Remarkable Rye-cital


The inaugural concert of the Euphonia Studio’s Rye-cital series was held at the Rye Creative Centre on Sunday February 26. Alasdair Kitchen, renowned in Rye and beyond as founder, director and conductor of Euphonia, gave a piano recital of some of his favourite works, these being by four of the greatest of all composers.

A poetic and moving account of Mozart’s Fantasia in C minor K.475, which revealed from the start the player’s powers of interpretation, preceded Haydn’s Sonata in E flat Hob. XVI: 49. This work’s genial opening was soon developed by the soloist, in line with Haydn’s intentions, into a magnificently expressive and powerful tragic statement, centred on the deeply emotional central slow movement, before returning to some kind of tranquil liveliness in the finale. This was a memorable performance of a great and too-little-known composition.

After a short interval, Beethoven’s remarkably modern-sounding Bagatelles Opus 126 were played with a sensitive awareness of how these enigmatic and powerful pieces should be paced and varied. Kitchen, who was returning here to his first love, the piano, concluded with the second and fourth impromptus from Schubert’s Opus 90 set, the first of these vivid in its beauty and precision and the second providing an uplifting conclusion to a splendid recital, played in the candlelit atmosphere in which these works must first have been heard.

It is said that when he was very old, Sibelius was visited by the pianist Wilhelm Kempff, who played some Beethoven for the old man. When Kempff asked the composer if he had liked the music, Sibelius replied that he had and that Kempff had played not like a pianist but like a human being. Kitchen’s playing might be described in the same way.

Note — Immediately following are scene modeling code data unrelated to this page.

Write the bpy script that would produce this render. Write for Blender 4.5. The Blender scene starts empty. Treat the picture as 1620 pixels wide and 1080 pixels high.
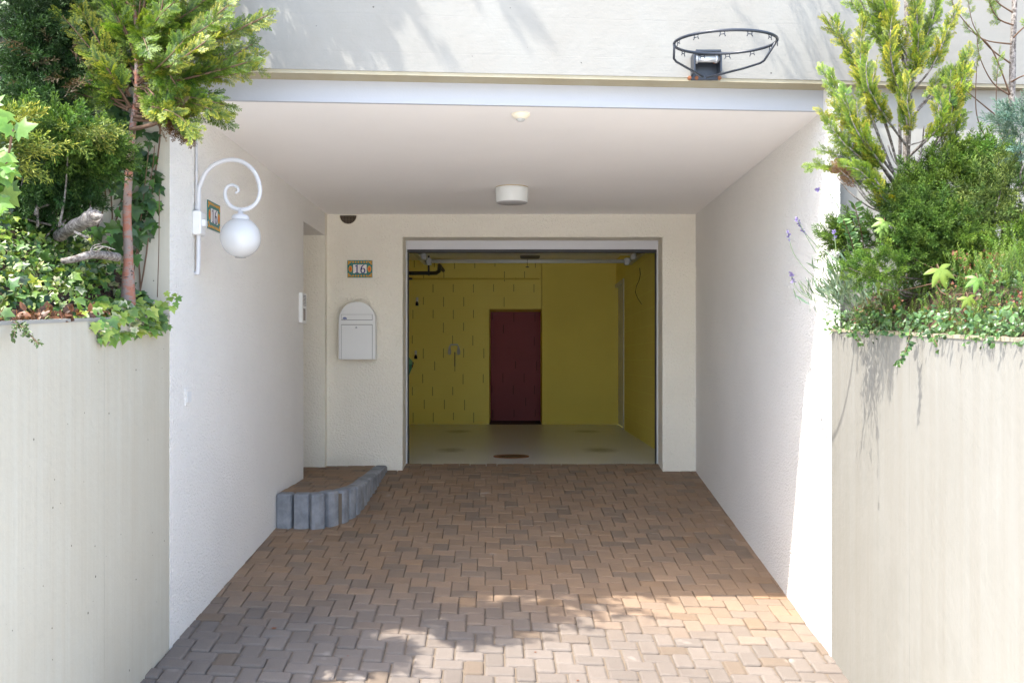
import bpy, math, random
import numpy as np
from mathutils import Vector, Matrix
scene = bpy.context.scene
COL = scene.collection
EZ = 1.90                                   # eye height above the street
F = 1080.0; CX = 815.0; CY = 570.0          # plan unit and vanishing point, in photo pixels
K = 1.426                                   # metres of real depth per plan unit of depth

# ------------------------------------------------------------------ camera, sky, sun, exposure
cam = bpy.data.cameras.new('camera'); cam_o = bpy.data.objects.new('camera', cam); COL.objects.link(cam_o)
cam_o.location = (0, 0, EZ); cam_o.rotation_euler = (math.radians(90), 0, 0)
cam.sensor_width = 36; cam.lens = 36 * F * K / 1620; cam.sensor_fit = 'HORIZONTAL'
cam.shift_x = (810 - CX) / 1620; cam.shift_y = (CY - 540) / 1620
cam.clip_start = 0.05; cam.clip_end = 2000
scene.camera = cam_o
SUN = Vector((0.48, 0.223 * K, -1.0)).normalized()          # direction the light travels
elev = math.asin(-SUN.z); az = math.atan2(-SUN.x, -SUN.y)
w = bpy.data.worlds.new('World'); scene.world = w; w.use_nodes = True
nt = w.node_tree; bg = nt.nodes['Background']
sky = nt.nodes.new('ShaderNodeTexSky'); sky.sky_type = 'NISHITA'; sky.sun_disc = False
sky.sun_elevation = elev; sky.sun_rotation = az; sky.dust_density = 2.5; sky.ozone_density = 1.0
nt.links.new(sky.outputs[0], bg.inputs[0]); bg.inputs[1].default_value = 0.15
sl = bpy.data.lights.new('sun', 'SUN'); sl.energy = 2.0; sl.angle = math.radians(0.5); sl.color = (1.0, 0.95, 0.87)
so = bpy.data.objects.new('sun', sl); COL.objects.link(so)
so.rotation_euler = SUN.to_track_quat('-Z', 'Y').to_euler(); so.location = (-3, -3, 12)
scene.view_settings.view_transform = 'Standard'; scene.view_settings.look = 'None'
scene.view_settings.exposure = 2.42; scene.view_settings.gamma = 1.0
scene.cycles.max_bounces = 12; scene.cycles.diffuse_bounces = 10

def V(x, d, h): return Vector((x, d * K, h + EZ))
def P(px, py, d): return Vector(((px - CX) / F * d, d * K, (CY - py) / F * d + EZ))   # a photo point at a chosen distance

# ------------------------------------------------------------------ objects
BASE = {}
def empty(name, loc, label, cat, group=None):
    o = bpy.data.objects.new(name, None); COL.objects.link(o); o.location = loc; o.empty_display_size = 0.1
    BASE[o.name] = Vector(loc); tag(o, label, cat, group); return o
def tag(o, label=None, cat=None, group=None, kind=None):
    if label: o['label'] = label
    if cat: o['category'] = cat
    if group: o['group'] = group
    if kind: o['kind'] = kind
    return o
class MB:
    """collects shapes for ONE mesh"""
    def __init__(s): s.v = []; s.f = []; s.m = []; s.c = []; s.sm = []
    def add(s, vs, fs, mi=0, col=(1, 1, 1), smooth=False):
        n = len(s.v); s.v += [tuple(p) for p in vs]; s.c += [col] * len(vs)
        for f in fs: s.f.append(tuple(i + n for i in f)); s.m.append(mi); s.sm.append(smooth)
    def box(s, x0, x1, y0, y1, z0, z1, mi=0, col=(1, 1, 1), bev=0.0):
        if bev:
            b = bev
            pts = []
            for (z, k) in ((z0, b), (z0 + b, 0), (z1 - b, 0), (z1, b)):
                e = [(x0 + b, y0 + k), (x1 - b, y0 + k), (x1 - k, y0 + b), (x1 - k, y1 - b), (x1 - b, y1 - k), (x0 + b, y1 - k), (x0 + k, y1 - b), (x0 + k, y0 + b)]
                pts += [(a, c, z) for a, c in e]
            fs = [tuple(range(7, -1, -1)), tuple(range(24, 32))]
            for r in range(3):
                for i in range(8): j = (i + 1) % 8; fs.append((r * 8 + i, r * 8 + j, r * 8 + 8 + j, r * 8 + 8 + i))
            s.add(pts, fs, mi, col); return
        vs = [(x0, y0, z0), (x1, y0, z0), (x1, y1, z0), (x0, y1, z0), (x0, y0, z1), (x1, y0, z1), (x1, y1, z1), (x0, y1, z1)]
        s.add(vs, [(3, 2, 1, 0), (4, 5, 6, 7), (0, 1, 5, 4), (1, 2, 6, 5), (2, 3, 7, 6), (3, 0, 4, 7)], mi, col)
    def hbox(s, x0, x1, d0, d1, h0, h1, mi=0, col=(1, 1, 1), bev=0.0): s.box(x0, x1, d0 * K, d1 * K, h0 + EZ, h1 + EZ, mi, col, bev)
    def tube(s, pts, r, n=8, mi=0, col=(1, 1, 1), cap=True):
        pts = [Vector(p) for p in pts]; k = len(pts)
        rs = r if isinstance(r, (list, tuple)) else [r] * k
        rings = []; up = None
        for i, p in enumerate(pts):
            t = (pts[min(i + 1, k - 1)] - pts[max(i - 1, 0)]).normalized()
            if up is None: up = Vector((0, 0, 1)) if abs(t.z) < 0.9 else Vector((1, 0, 0))
            a = t.cross(up).normalized(); b = a.cross(t).normalized(); up = b
            rings.append([p + (a * math.cos(q) + b * math.sin(q)) * rs[i] for q in [2 * math.pi * j / n for j in range(n)]])
        vs = [q for rg in rings for q in rg]; fs = []
        for i in range(k - 1):
            for j in range(n): j2 = (j + 1) % n; fs.append((i * n + j, i * n + j2, (i + 1) * n + j2, (i + 1) * n + j))
        if cap: fs += [tuple(range(n - 1, -1, -1)), tuple(range((k - 1) * n, k * n))]
        s.add(vs, fs, mi, col, True)
    def lathe(s, prof, c, ax=(0, 0, 1), n=24, mi=0, col=(1, 1, 1), smooth=True):
        """prof: (radius, distance along the axis)"""
        c = Vector(c); az_ = Vector(ax).normalized(); u = az_.orthogonal().normalized(); v = az_.cross(u)
        vs = [c + az_ * z + (u * math.cos(2 * math.pi * j / n) + v * math.sin(2 * math.pi * j / n)) * max(r, 1e-5) for r, z in prof for j in range(n)]
        fs = []
        for i in range(len(prof) - 1):
            for j in range(n): j2 = (j + 1) % n; fs.append((i * n + j, i * n + j2, (i + 1) * n + j2, (i + 1) * n + j))
        fs += [tuple(range(n - 1, -1, -1)), tuple(range((len(prof) - 1) * n, len(prof) * n))]
        s.add(vs, fs, mi, col, smooth)
    def prism(s, poly, o, u, v, n, t0, t1, mi=0, col=(1, 1, 1)):
        """polygon in the (u,v) plane at o, extruded along n from t0 to t1"""
        o, u, v, n = Vector(o), Vector(u), Vector(v), Vector(n); k = len(poly)
        vs = [o + u * a + v * b + n * t0 for a, b in poly] + [o + u * a + v * b + n * t1 for a, b in poly]
        fs = [tuple(range(k - 1, -1, -1)), tuple(range(k, 2 * k))] + [(i, (i + 1) % k, k + (i + 1) % k, k + i) for i in range(k)]
        s.add(vs, fs, mi, col)
    def ribbon(s, pts, ws, o, u, v, n, t0, t1, mi=0, col=(1, 1, 1)):
        """a flat stroke along 2-D points with its own widths"""
        L = []; R = []
        for i, (a, b) in enumerate(pts):
            p0 = pts[max(i - 1, 0)]; p1 = pts[min(i + 1, len(pts) - 1)]
            dx, dy = p1[0] - p0[0], p1[1] - p0[1]; q = math.hypot(dx, dy) or 1
            nx, ny = -dy / q * ws[i] / 2, dx / q * ws[i] / 2
            L.append((a + nx, b + ny)); R.append((a - nx, b - ny))
        for i in range(len(pts) - 1):
            s.prism([R[i], R[i + 1], L[i + 1], L[i]], o, u, v, n, t0, t1, mi, col)
    def build(s, name, mats, parent=None, label=None, cat=None, group=None, kind=None, loc=None):
        base = BASE[parent.name] if parent else Vector(loc) if loc is not None else Vector((0, 0, 0))
        me = bpy.data.meshes.new(name)
        me.from_pydata([(p[0] - base.x, p[1] - base.y, p[2] - base.z) for p in s.v], [], s.f)
        mats = mats if isinstance(mats, (list, tuple)) else [mats]
        for m in mats: me.materials.append(m)
        me.polygons.foreach_set('material_index', s.m); me.polygons.foreach_set('use_smooth', s.sm)
        a = me.color_attributes.new('col', 'FLOAT_COLOR', 'POINT')
        a.data.foreach_set('color', np.c_[np.array(s.c, float), np.ones(len(s.c))].ravel())
        me.update()
        o = bpy.data.objects.new(name, me); COL.objects.link(o)
        if parent: o.parent = parent
        else: o.location = base
        BASE[o.name] = base
        return tag(o, label, cat, group, kind)

# ------------------------------------------------------------------ materials
def mat(name, color=(0.8, 0.8, 0.8), rough=0.6, metal=0.0, spec=0.5):
    m = bpy.data.materials.new(name); m.use_nodes = True
    b = m.node_tree.nodes['Principled BSDF']
    b.inputs['Base Color'].default_value = (*color, 1); b.inputs['Roughness'].default_value = rough
    b.inputs['Metallic'].default_value = metal; b.inputs['Specular IOR Level'].default_value = spec
    return m
class G:
    """short hand for node graphs"""
    def __init__(s, m): s.t = m.node_tree; s.b = s.t.nodes['Principled BSDF']; s.tc = None
    def n(s, kind, **kw):
        nd = s.t.nodes.new('ShaderNode' + kind)
        for k, v in kw.items():
            if k in nd.inputs.keys():
                try: s.put(nd.inputs[k], v)
                except Exception: pass
            else: setattr(nd, k, v)
        return nd
    def put(s, inp, v):
        if isinstance(v, bpy.types.NodeSocket): s.t.links.new(v, inp)
        else:
            if isinstance(v, tuple) and len(v) == 3 and inp.type == 'RGBA': v = (*v, 1)
            inp.default_value = v
    def pos(s, scale=(1, 1, 1)):
        if not s.tc: s.tc = s.t.nodes.new('ShaderNodeNewGeometry')
        mp = s.t.nodes.new('ShaderNodeMapping'); s.t.links.new(s.tc.outputs['Position'], mp.inputs[0])
        mp.inputs['Scale'].default_value = scale; return mp.outputs[0]
    def noise(s, scale, detail=3, rough=0.5, vs=(1, 1, 1)):
        nd = s.n('TexNoise'); s.put(nd.inputs['Vector'], s.pos(vs)); nd.inputs['Scale'].default_value = scale
        nd.inputs['Detail'].default_value = detail; nd.inputs['Roughness'].default_value = rough; return nd.outputs['Fac']
    def voro(s, scale, feature='F1', vs=(1, 1, 1), out='Distance'):
        nd = s.n('TexVoronoi'); nd.feature = feature; s.put(nd.inputs['Vector'], s.pos(vs)); nd.inputs['Scale'].default_value = scale
        return nd.outputs[out]
    def math(s, op, a, b=0.0, c=None):
        nd = s.t.nodes.new('ShaderNodeMath'); nd.operation = op; s.put(nd.inputs[0], a); s.put(nd.inputs[1], b)
        if c is not None: s.put(nd.inputs[2], c)
        return nd.outputs[0]
    def ramp(s, fac, lo, hi, a=0.0, b=1.0):
        nd = s.t.nodes.new('ShaderNodeMapRange'); s.put(nd.inputs[0], fac)
        for i, q in enumerate((lo, hi, a, b)): nd.inputs[1 + i].default_value = q
        return nd.outputs[0]
    def mix(s, fac, a, b, mode='MIX'):
        nd = s.t.nodes.new('ShaderNodeMix'); nd.data_type = 'RGBA'; nd.blend_type = mode
        s.put(nd.inputs[0], fac); s.put(nd.inputs[6], a); s.put(nd.inputs[7], b); return nd.outputs[2]
    def xyz(s):
        if not s.tc: s.tc = s.t.nodes.new('ShaderNodeNewGeometry')
        nd = s.t.nodes.new('ShaderNodeSeparateXYZ'); s.t.links.new(s.tc.outputs['Position'], nd.inputs[0]); return nd.outputs
    def color(s, c): s.put(s.b.inputs['Base Color'], c)
    def rough(s, c): s.put(s.b.inputs['Roughness'], c)
    def bump(s, h, strength=0.3, dist=0.01):
        nd = s.t.nodes.new('ShaderNodeBump'); s.put(nd.inputs['Height'], h)
        nd.inputs['Strength'].default_value = strength; nd.inputs['Distance'].default_value = dist
        if s.b.inputs['Normal'].is_linked:
            s.t.links.new(s.b.inputs['Normal'].links[0].from_socket, nd.inputs['Normal'])
        s.t.links.new(nd.outputs[0], s.b.inputs['Normal'])
    def attr(s, name='col'):
        nd = s.t.nodes.new('ShaderNodeAttribute'); nd.attribute_name = name; return nd.outputs['Color']

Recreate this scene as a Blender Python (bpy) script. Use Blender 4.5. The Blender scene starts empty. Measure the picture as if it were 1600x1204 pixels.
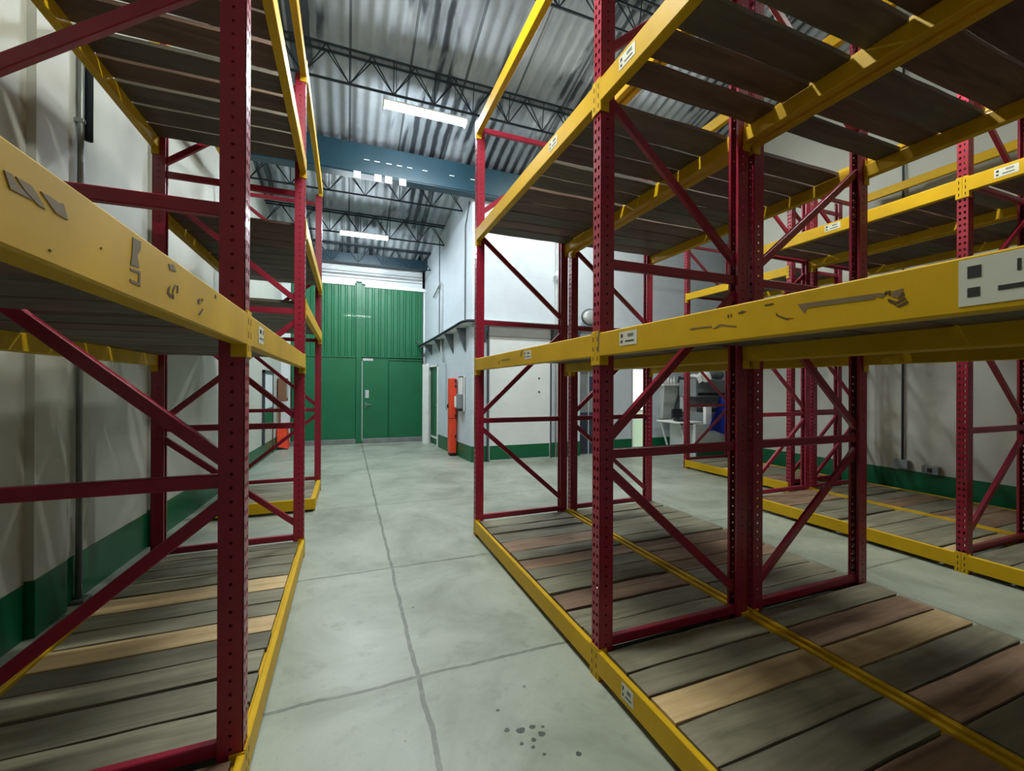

Too few people heard this inspired concert and it is to be hoped that the next of the series has a much bigger audience. On March 20 at 3:30pm in the Rye Creative Centre, Kitchen will accompany William Wallace (tenor), who was a memorably sinister Quint in Euphonia’s 2016 Rye Arts Festival  Turn of the Screw, in A Concert of English Song. As I was once told in my teens: be there or be square.